PROBLEM ::
Take the listing and print it in full, exactly as given.

+++++

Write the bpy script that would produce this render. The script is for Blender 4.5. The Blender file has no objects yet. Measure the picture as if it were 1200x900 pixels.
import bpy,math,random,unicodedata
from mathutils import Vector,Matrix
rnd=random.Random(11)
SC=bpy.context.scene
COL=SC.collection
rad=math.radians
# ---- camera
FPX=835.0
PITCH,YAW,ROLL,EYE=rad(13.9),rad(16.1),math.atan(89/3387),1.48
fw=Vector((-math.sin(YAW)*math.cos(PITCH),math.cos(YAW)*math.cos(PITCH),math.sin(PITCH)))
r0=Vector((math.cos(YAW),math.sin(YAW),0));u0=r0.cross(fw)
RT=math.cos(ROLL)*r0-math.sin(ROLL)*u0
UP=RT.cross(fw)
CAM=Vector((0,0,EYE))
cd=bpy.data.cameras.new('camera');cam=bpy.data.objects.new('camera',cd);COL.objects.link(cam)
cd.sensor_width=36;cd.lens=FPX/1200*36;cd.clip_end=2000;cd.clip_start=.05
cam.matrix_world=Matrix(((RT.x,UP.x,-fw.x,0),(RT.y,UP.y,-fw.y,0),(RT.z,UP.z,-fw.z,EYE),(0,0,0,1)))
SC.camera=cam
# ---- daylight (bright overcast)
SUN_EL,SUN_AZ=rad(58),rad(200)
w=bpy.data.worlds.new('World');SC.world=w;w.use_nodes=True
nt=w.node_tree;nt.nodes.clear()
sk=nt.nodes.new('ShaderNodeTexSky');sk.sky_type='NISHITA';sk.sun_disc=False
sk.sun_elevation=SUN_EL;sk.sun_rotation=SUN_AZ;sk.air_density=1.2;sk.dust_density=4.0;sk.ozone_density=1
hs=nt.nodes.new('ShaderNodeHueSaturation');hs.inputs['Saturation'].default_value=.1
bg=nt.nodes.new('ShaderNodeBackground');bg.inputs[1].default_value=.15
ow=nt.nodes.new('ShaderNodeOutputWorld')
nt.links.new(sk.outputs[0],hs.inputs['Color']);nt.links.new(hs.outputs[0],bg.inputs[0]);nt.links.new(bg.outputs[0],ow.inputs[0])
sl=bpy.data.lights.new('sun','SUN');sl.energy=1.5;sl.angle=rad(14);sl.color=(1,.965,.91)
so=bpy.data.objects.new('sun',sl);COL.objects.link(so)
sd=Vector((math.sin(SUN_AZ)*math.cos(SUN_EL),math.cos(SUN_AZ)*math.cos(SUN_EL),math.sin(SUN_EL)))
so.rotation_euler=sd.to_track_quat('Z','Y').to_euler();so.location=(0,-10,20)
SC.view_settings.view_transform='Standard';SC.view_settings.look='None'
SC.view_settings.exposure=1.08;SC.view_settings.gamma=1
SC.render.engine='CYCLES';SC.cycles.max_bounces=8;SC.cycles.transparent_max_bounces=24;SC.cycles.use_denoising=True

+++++

FINAL RESULT ::
Write the bpy script that would produce this render. The script is for Blender 4.5. The Blender file has no objects yet. Measure the picture as if it were 1200x900 pixels.
import bpy,math,random,unicodedata
from mathutils import Vector,Matrix
rnd=random.Random(11)
SC=bpy.context.scene
COL=SC.collection
rad=math.radians
# ---- camera
FPX=835.0
PITCH,YAW,ROLL,EYE=rad(13.9),rad(16.1),math.atan(89/3387),1.48
fw=Vector((-math.sin(YAW)*math.cos(PITCH),math.cos(YAW)*math.cos(PITCH),math.sin(PITCH)))
r0=Vector((math.cos(YAW),math.sin(YAW),0));u0=r0.cross(fw)
RT=math.cos(ROLL)*r0-math.sin(ROLL)*u0
UP=RT.cross(fw)
CAM=Vector((0,0,EYE))
cd=bpy.data.cameras.new('camera');cam=bpy.data.objects.new('camera',cd);COL.objects.link(cam)
cd.sensor_width=36;cd.lens=FPX/1200*36;cd.clip_end=2000;cd.clip_start=.05
cam.matrix_world=Matrix(((RT.x,UP.x,-fw.x,0),(RT.y,UP.y,-fw.y,0),(RT.z,UP.z,-fw.z,EYE),(0,0,0,1)))
SC.camera=cam
# ---- daylight (bright overcast)
SUN_EL,SUN_AZ=rad(58),rad(200)
w=bpy.data.worlds.new('World');SC.world=w;w.use_nodes=True
nt=w.node_tree;nt.nodes.clear()
sk=nt.nodes.new('ShaderNodeTexSky');sk.sky_type='NISHITA';sk.sun_disc=False
sk.sun_elevation=SUN_EL;sk.sun_rotation=SUN_AZ;sk.air_density=1.2;sk.dust_density=4.0;sk.ozone_density=1
hs=nt.nodes.new('ShaderNodeHueSaturation');hs.inputs['Saturation'].default_value=.1
bg=nt.nodes.new('ShaderNodeBackground');bg.inputs[1].default_value=.15
ow=nt.nodes.new('ShaderNodeOutputWorld')
nt.links.new(sk.outputs[0],hs.inputs['Color']);nt.links.new(hs.outputs[0],bg.inputs[0]);nt.links.new(bg.outputs[0],ow.inputs[0])
sl=bpy.data.lights.new('sun','SUN');sl.energy=1.5;sl.angle=rad(14);sl.color=(1,.965,.91)
so=bpy.data.objects.new('sun',sl);COL.objects.link(so)
sd=Vector((math.sin(SUN_AZ)*math.cos(SUN_EL),math.cos(SUN_AZ)*math.cos(SUN_EL),math.sin(SUN_EL)))
so.rotation_euler=sd.to_track_quat('Z','Y').to_euler();so.location=(0,-10,20)
SC.view_settings.view_transform='Standard';SC.view_settings.look='None'
SC.view_settings.exposure=1.08;SC.view_settings.gamma=1
SC.render.engine='CYCLES';SC.cycles.max_bounces=8;SC.cycles.transparent_max_bounces=24;SC.cycles.use_denoising=True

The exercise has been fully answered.